The Massachusetts college setting is also enjoyable, and although Nigel (and his creator, poet Cecil Day-Lewis) is quite at home among the halls of academe, the trip across the pond is a productive one. In part, this is due to the cultural differences between the English detective and the American academics he interacts with. For example, he must remind himself to check for traffic coming from the left and contrasts his own college days with those of the largely joyless students surrounding him:
Policemen stood talking together at each of the two gates that came within Nigel’s vision. Students, released to their normal tasks, brushed past them, carrying their books in canvas bags. They look so young, thought Nigel: can I ever have been as young as that? There is a firm intention in their walk – they neither saunter nor run, as we used to do, enjoying our brief spell of freedom between school and job: they are already seriously committed to the future.
But back to that mention of misguided psychology: along with The Worm of Death (1961), this title presents relationships between men and women that are often uncomfortable and chauvinistically facile. Easily the most ill-served is the character of Susannah "Sukie" Tate. (Why the reductive nickname? Answer that, and you can guess where my criticism is going...) Sukie, we are told, was once the target of an attempted rape by one drunken male character, and later, after a discussion about Clare, Nigel’s girlfriend in London, she seduces our intrepid detective, who is all too willing to yield to her charms and vulnerabilities.
It's an odd choice for Blake's detective nearing retirement to get physical with another woman with no guilt or remorse; it is his relationship with Clare Massinger that readers have been following and investing in over the past seven books. But equally troubling is the fact that Sukie is really the only female character of substance in The Morning After Death, and she is both stereotyped and sexualized. There are other women academics introduced, but they are rather interchangeable. For Sukie to be used as both vixen and victim to define the men in the story is troubling, even when one remembers the time (the "liberated" '60's) and place (hedonistic America) in which she appears.
While I don’t want to presume that the detective’s morals and beliefs are completely aligned with the author’s in mouthpiece fashion, I do wonder what the ratio of personal viewpoint and concession to genre expectations might be. That Blake had a consumer readership in mind is rather obvious, so a little sex and vulgarity mixed in to balance (or to make more attractive?) a puzzle’s cerebral aspects is likely intentional. With the same wary caveat of presuming protagonist as author proxy, I end with an early-chapter exchange between Strangeways and a housemaster’s wife on the pitfalls facing both the classic and contemporary mystery writer:
Mrs. Edwardes bent forward and eyed Nigel solemnly. “Considering what I’ve heard of your background,” she said, “tell me, do you read detective fiction?”
“Sometimes,” said Nigel.
“I hope you are sound on it.”
“Sound?” asked Nigel.
“As an art form.”
“It’s not an art form. It’s an entertainment.”

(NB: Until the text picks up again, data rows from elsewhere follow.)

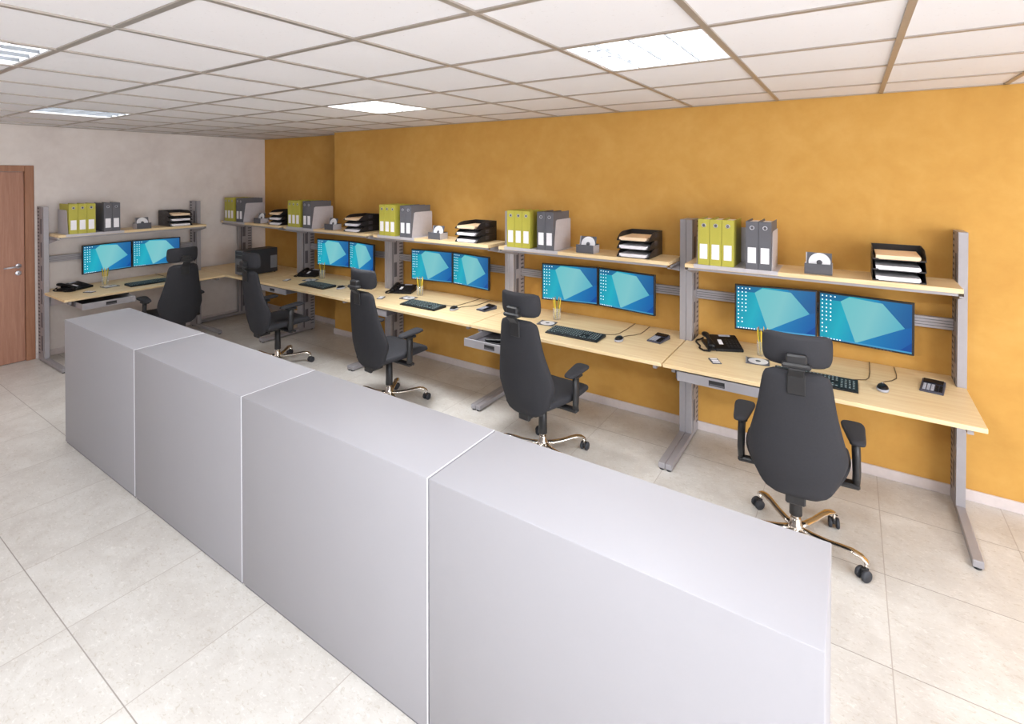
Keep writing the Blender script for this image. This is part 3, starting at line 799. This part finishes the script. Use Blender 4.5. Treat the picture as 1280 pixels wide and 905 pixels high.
put(make_stapler(), U[4] @ TR(.285, -.87, .6632, R(14)), 'small black stapler lying in the pulled-out drawer of the second desk from the right', 'stapler', None)

ch = make_chair()
CH = [(5, .795, -1.045, 4, 'nearest black office chair, at the rightmost desk'), (4, .83, -1.04, -4, 'black office chair at the second desk from the right'),
      (3, .90, -1.05, -4, 'black office chair at the third desk from the right'), (2, .84, -1.05, -4, 'black office chair at the fourth desk from the right'),
      (0, .88, -1.06, -2, 'black office chair behind the far end of the cabinets, at the white wall desk')]
for k, x, y, rz, lab in CH: put(ch, U[k] @ TR(x, y, 0, R(rz)), lab, 'office chair', 'high-backed office chairs')

# ------------------------------------------------------------------ light
def area(name, loc, rot, sx, sy, power, col=(1, 1, 1), spread=180):
    l = bpy.data.lights.new(name, 'AREA'); l.shape = 'RECTANGLE'; l.size = sx; l.size_y = sy; l.energy = power; l.color = col; l.spread = R(spread)
    o = bpy.data.objects.new(name, l); COL.objects.link(o); o.location = loc; o.rotation_euler = rot; return o
PWR = dict(r=(7, 9, 136, 160), b=(1, 1, 1), lamp=(17, 36, 8, 4), off=(5, 78, 82, 1, 14))
for (p, q), e in zip(WR, PWR['r']): area('daylight_right', (XR + .04, (p + q) / 2, 1.22), (0, R(90), 0), 2.2, q - p - .1, e, (.96, 1, 1.06))
for (p, q), e in zip(WB, PWR['b']): area('daylight_front', ((p + q) / 2, YB - .04, 1.6), (R(90), 0, 0), q - p - .1, 1.4, e, (.96, 1, 1.06))
for (x, y), e in zip(LIGHTS[:4], PWR['lamp']): area('lamp_light', (x + .3, y + .3, H + .0435), (0, 0, 0), .53, .53, e, (.97, 1, 1.03), 118)
for (x, y), e in zip(OFF, PWR['off']): area('added_fill_lamp', (x + .3, y + .3, H - .012), (0, 0, 0), .5, .5, e, (.97, 1, 1.03))  # added fill from above, no fixture in view
wd = bpy.data.worlds.new('world'); S.world = wd; wd.use_nodes = True
wd.node_tree.nodes['Background'].inputs[0].default_value = (.9, .95, 1, 1); wd.node_tree.nodes['Background'].inputs[1].default_value = .3

# ------------------------------------------------------------------ camera (fitted, principal point off centre)
cam = bpy.data.cameras.new('camera'); co = bpy.data.objects.new('camera', cam); COL.objects.link(co); S.camera = co
F, PX, PY = 647.495, 627.261, 226.762; yaw, pitch = -.5943, -.0113
cam.sensor_fit = 'HORIZONTAL'; cam.sensor_width = 36; cam.lens = F / 1280 * 36; cam.clip_start = .05
cam.shift_x = (640 - PX) / 1280; cam.shift_y = -(452.5 - PY) / 1280
fw = Vector((math.sin(yaw) * math.cos(pitch), math.cos(yaw) * math.cos(pitch), math.sin(pitch)))
rt = Vector((math.cos(yaw), -math.sin(yaw), 0)); up = rt.cross(fw)
m = Matrix((rt, up, -fw)).transposed().to_4x4(); m.translation = (4.0463, -4.229, 1.9937); co.matrix_world = m
vs = S.view_settings; vs.view_transform = 'Standard'; vs.look = 'None'; vs.gamma = 1; vs.use_curve_mapping = False; vs.exposure = 0.0
S.cycles.max_bounces = 12; S.cycles.diffuse_bounces = 9; S.cycles.glossy_bounces = 4
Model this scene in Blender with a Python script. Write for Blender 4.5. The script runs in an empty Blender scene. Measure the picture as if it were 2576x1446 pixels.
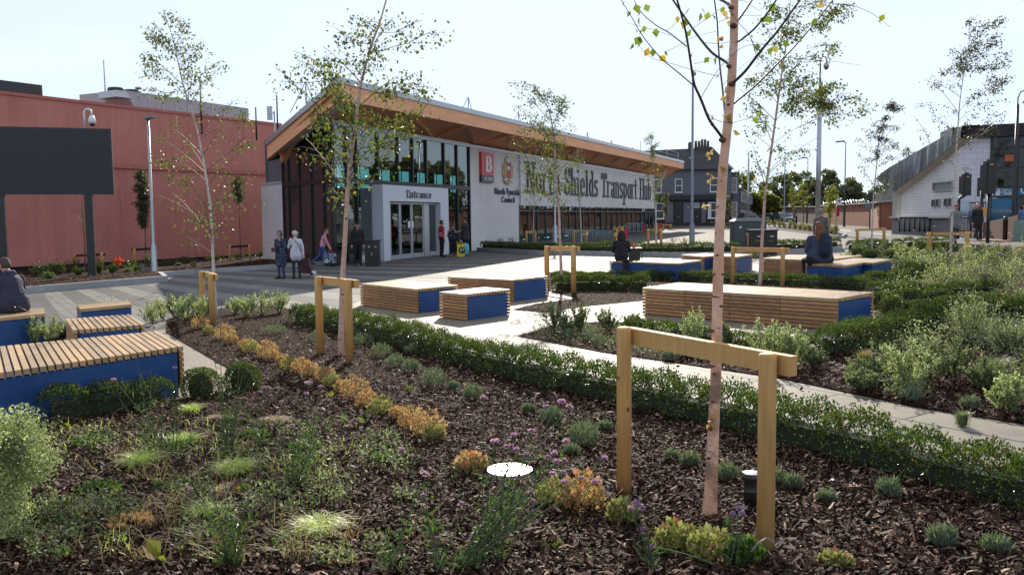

May nodded approvingly. “Excellent. I have no use for those who seek to turn the crime novel into an exercise in morbid psychology. Its chief virtue lies in its consistent flouting of reality: but crime novelists today are trying to write variations on Crime and Punishment without possessing a grain of Dostoevsky’s talent. They’ve lost the courage of their own agreeable fantasies, and want to be accepted as serious writers.” This seemed to annoy her.
[Nigel:] “Still, novels that are all plot – just clever patterns concealing a vacuum – one does get bored with them. I can understand readers getting sick of blood that’s obviously only red ink.”